For the last four years, both Virginia Tech and the Commonwealth maintained that the university was not negligent, and that Cho’s actions were solely to blame for the worst campus massacre in U.S. history.

“The Virginia Supreme Court has found what we have said all along to be true,” said Brian Gottstein, a spokesman for Virginia Attorney General Ken Cuccinelli. “The Commonwealth and its officials at Virginia Tech were not negligent on April 16, 2007. Cho was the lone person responsible for this tragedy.”

The Virginia Supreme Court’s ruling, however, clashes with a previous federal ruling on the case.

On Aug. 30, 2012, Secretary of Education Arne Duncan issued an order ruling that, during its handling of the shooting, Virginia Tech committed two violations of the Jeanne Clery Disclosure of Campus Security Policy and Campus Crime Statistics Act, better known as the Clery Act, fining the university $27,500 for one violation and remanding a portion of the case for determination of another fine for a second violation.
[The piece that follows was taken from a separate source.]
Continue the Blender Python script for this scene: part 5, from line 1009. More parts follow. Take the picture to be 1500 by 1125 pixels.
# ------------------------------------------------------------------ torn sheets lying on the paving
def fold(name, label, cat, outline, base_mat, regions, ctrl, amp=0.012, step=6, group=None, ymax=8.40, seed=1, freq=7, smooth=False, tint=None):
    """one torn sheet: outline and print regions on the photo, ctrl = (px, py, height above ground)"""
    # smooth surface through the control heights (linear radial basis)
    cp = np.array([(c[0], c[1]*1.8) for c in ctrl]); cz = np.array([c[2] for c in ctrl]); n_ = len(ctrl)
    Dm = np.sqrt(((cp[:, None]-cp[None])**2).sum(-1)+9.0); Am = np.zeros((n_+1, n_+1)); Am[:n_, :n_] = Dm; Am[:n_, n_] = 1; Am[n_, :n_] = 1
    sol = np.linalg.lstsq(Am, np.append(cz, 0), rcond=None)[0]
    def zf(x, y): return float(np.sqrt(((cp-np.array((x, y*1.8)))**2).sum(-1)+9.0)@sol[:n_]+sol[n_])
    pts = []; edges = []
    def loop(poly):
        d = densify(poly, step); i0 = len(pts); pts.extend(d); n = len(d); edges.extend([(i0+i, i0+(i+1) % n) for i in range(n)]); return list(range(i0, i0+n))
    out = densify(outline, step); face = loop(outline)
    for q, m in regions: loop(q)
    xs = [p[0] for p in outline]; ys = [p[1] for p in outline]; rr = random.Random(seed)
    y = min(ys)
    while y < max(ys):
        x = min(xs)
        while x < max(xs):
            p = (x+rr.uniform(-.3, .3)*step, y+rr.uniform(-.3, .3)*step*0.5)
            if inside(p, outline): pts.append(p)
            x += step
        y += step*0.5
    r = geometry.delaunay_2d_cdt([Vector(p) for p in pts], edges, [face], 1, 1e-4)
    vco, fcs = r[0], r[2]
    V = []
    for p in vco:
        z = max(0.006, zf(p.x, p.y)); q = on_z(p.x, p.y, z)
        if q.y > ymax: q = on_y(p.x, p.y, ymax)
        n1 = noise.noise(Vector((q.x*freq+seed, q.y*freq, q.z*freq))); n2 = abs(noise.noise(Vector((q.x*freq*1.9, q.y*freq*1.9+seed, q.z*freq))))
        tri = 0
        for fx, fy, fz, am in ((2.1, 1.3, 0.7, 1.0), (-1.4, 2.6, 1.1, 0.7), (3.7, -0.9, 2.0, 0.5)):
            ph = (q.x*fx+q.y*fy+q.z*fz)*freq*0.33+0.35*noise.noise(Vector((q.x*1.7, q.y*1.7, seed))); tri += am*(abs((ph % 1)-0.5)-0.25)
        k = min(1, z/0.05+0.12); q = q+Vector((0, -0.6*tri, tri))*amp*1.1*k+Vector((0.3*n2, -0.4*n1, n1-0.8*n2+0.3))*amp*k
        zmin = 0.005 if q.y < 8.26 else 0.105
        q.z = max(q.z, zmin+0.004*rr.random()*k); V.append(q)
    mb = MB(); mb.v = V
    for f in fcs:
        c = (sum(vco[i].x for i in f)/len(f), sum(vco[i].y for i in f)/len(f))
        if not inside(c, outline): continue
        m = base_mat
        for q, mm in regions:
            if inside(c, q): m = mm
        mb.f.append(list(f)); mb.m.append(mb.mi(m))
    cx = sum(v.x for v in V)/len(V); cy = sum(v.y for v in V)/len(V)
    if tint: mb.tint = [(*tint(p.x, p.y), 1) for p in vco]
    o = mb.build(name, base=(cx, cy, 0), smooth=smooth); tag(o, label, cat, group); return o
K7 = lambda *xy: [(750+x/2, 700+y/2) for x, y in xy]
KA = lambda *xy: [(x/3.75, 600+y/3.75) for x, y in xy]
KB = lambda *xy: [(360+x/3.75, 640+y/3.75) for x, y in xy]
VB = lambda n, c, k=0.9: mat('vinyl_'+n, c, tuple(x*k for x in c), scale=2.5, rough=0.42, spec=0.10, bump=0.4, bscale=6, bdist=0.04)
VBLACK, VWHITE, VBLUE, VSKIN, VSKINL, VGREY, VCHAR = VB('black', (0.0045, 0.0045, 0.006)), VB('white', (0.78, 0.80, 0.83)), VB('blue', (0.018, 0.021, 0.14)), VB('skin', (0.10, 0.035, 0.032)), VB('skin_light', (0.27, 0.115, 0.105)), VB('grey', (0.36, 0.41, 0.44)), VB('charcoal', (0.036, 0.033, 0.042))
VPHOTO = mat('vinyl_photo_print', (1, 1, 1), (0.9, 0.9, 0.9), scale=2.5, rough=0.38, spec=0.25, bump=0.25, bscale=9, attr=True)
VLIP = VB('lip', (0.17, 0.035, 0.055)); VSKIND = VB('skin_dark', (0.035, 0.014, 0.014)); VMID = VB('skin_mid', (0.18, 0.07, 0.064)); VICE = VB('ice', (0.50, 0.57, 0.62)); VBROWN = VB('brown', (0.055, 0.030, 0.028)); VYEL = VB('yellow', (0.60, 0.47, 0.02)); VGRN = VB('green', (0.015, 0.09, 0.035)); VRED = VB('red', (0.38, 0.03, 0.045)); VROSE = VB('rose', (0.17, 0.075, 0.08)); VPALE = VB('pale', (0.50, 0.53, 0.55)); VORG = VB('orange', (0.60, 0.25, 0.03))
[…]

The federal Clery Act requires colleges and universities to issue timely warnings to their campus communities when a crime has occurred that is considered to be a threat. Duncan went on to rule that the warning issued by Virginia Tech’s University Relations Office was not timely because Virginia Tech did not issue a warning until more than two hours after it learned of the first two shootings.

Hall, who represents the Petersons, said he plans to file a petition for a re-hearing with the Virginia Supreme Court.